>>>>>

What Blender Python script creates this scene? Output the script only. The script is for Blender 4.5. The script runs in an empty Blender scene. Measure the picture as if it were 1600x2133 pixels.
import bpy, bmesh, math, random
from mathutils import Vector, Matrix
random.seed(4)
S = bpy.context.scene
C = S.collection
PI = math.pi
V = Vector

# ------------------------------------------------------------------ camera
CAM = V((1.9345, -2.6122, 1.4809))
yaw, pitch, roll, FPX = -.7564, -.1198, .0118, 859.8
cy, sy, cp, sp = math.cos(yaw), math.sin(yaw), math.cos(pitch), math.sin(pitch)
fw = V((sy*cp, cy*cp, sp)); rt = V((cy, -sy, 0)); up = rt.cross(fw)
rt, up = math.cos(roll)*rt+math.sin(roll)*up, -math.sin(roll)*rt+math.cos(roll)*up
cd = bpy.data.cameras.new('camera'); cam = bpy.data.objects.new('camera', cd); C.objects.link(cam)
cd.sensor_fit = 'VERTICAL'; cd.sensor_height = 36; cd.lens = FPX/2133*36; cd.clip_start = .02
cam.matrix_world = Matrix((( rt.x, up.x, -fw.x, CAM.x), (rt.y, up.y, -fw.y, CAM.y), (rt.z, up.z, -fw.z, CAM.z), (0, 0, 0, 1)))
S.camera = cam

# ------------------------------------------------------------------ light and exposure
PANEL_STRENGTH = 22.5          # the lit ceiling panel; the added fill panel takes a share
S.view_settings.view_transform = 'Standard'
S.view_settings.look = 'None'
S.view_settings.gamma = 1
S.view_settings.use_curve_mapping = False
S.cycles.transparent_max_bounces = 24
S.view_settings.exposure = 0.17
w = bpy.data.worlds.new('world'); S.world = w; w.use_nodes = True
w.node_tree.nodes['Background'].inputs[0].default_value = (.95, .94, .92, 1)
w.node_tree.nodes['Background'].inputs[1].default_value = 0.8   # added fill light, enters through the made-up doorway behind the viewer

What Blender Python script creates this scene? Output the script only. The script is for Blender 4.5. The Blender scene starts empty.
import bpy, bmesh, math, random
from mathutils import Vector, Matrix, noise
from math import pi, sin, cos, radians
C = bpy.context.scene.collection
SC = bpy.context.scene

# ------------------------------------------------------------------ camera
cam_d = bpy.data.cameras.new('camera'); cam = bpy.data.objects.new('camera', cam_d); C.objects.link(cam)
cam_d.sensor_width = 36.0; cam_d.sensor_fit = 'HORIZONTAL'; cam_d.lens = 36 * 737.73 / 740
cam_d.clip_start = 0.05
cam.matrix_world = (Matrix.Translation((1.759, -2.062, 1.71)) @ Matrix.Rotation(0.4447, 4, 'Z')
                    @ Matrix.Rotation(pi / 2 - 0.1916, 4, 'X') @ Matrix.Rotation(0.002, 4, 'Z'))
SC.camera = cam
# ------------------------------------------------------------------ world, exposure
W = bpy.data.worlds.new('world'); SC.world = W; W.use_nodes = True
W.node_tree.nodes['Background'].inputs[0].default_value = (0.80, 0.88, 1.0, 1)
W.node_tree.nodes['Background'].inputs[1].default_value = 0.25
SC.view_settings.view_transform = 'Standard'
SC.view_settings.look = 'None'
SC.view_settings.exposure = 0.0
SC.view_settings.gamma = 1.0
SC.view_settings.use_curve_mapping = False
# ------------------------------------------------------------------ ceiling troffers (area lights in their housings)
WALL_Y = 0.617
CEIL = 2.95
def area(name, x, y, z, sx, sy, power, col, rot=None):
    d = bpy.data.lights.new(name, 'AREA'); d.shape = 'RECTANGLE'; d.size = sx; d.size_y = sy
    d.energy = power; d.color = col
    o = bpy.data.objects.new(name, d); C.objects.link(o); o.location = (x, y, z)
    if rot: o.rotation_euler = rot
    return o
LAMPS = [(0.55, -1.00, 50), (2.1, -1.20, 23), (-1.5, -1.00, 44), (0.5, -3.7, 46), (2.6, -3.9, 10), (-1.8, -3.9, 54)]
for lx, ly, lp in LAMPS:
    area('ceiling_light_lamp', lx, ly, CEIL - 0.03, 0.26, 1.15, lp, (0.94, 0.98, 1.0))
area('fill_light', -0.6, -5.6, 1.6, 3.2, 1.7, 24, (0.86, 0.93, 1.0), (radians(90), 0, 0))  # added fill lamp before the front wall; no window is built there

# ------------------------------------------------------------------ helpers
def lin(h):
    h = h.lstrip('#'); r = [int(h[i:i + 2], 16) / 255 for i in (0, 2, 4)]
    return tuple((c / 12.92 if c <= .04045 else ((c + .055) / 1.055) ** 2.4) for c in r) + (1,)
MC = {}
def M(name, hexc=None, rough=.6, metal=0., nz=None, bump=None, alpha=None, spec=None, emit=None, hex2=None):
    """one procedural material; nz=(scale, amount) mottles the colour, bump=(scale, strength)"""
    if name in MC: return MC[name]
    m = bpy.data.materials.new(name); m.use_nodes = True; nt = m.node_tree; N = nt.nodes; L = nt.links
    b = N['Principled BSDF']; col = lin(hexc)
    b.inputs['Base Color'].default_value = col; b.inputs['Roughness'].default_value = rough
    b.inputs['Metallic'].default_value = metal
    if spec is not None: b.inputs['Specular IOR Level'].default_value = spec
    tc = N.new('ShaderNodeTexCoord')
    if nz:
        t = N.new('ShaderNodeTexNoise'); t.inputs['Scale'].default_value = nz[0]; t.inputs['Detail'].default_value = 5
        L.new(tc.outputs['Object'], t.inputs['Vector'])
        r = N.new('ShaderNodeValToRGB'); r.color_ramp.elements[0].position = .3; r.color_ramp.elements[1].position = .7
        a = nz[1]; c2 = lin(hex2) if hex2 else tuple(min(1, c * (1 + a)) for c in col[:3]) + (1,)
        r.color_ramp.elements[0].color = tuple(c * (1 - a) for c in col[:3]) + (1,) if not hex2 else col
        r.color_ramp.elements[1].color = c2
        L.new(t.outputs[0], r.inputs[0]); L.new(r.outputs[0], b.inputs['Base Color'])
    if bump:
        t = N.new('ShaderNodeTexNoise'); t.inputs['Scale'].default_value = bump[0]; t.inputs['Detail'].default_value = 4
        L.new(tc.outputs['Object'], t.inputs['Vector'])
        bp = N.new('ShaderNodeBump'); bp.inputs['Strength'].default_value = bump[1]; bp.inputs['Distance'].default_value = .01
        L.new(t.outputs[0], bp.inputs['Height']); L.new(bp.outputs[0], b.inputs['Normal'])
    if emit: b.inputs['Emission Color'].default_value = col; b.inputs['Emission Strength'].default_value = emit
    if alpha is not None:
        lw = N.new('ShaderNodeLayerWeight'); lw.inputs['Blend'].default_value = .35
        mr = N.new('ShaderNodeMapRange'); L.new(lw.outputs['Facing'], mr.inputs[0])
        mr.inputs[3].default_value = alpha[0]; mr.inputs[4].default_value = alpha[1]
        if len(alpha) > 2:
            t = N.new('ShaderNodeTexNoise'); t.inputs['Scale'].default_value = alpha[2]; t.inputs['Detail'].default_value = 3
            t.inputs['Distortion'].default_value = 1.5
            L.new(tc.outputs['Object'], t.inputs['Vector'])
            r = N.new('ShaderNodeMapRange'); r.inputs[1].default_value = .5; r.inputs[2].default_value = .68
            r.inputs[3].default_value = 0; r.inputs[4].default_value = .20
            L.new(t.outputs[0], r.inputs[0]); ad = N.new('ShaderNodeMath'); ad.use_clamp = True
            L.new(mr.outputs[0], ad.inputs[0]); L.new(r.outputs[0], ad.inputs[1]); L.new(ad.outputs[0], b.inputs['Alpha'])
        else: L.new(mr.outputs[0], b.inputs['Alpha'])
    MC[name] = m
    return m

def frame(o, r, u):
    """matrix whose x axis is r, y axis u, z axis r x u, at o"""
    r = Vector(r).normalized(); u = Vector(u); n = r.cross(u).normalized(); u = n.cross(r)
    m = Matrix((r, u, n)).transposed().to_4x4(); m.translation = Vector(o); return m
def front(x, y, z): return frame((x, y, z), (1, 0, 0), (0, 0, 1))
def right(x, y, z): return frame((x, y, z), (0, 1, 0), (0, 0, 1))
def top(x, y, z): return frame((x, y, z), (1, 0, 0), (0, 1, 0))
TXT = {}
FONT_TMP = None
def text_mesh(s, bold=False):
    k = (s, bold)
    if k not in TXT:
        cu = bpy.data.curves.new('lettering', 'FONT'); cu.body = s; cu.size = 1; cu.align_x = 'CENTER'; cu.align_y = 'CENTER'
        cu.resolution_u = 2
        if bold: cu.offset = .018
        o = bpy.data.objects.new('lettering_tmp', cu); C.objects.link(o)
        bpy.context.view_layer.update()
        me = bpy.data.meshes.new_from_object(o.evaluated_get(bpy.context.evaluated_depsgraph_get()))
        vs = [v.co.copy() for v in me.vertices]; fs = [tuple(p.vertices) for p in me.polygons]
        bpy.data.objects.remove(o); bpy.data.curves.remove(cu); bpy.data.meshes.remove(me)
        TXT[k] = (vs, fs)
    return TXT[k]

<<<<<

EXERCISE
Exactly as written, return the lines from the line containing "scene starts empty." through the line containing "SC = bpy.context.scene", both included.

EXERCISE RESPONSE
What Blender Python script creates this scene? Output the script only. The script is for Blender 4.5. The Blender scene starts empty.
import bpy, bmesh, math, random
from mathutils import Vector, Matrix, noise
from math import pi, sin, cos, radians
C = bpy.context.scene.collection
SC = bpy.context.scene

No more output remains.